One reason why open access's absence from the interim plan stands out is that when Obama campaign veteran Julius Genachowski took over the FCC, his broadband unit quickly called on Harvard's Berkman Center to survey how other countries outside the U.S. have managed to increase broadband access. The resulting report from economist Yochai Benkler and his team focused on one common denominator: open access. Benkler et al cited Japan, Denmark, Sweden, France, the UK, and New Zealand for their practice of separating ownership of Internet networks from the service part of the broadband equation. For the most part, we do things differently here in the U.S. Verizon, for example, both owns the FiOS fiber backbone and provides broadband service. It is under no obligation to let Joe's High-Speed ISP compete on its own networks.

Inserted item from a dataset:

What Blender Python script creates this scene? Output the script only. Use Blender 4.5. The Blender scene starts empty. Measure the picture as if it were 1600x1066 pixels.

Open access is disruptive (and it doesn't seem entirely clear how applicable line sharing is to a country where people live as as spread out as we do in the U.S). But it's also exactly the sort of big bold telecom policy change that communications reformists were hopeful would be taken very seriously in the Obama era. The FCC did recently focus one of its many workshops on the topic, but why ignore it entirely in the interim report? Not including a single mention of competition-through-access is worrying because it suggests that even Obama's FCC isn't jumping at the chance to question telecom incumbents' role as arbiters of who gets broadband and how.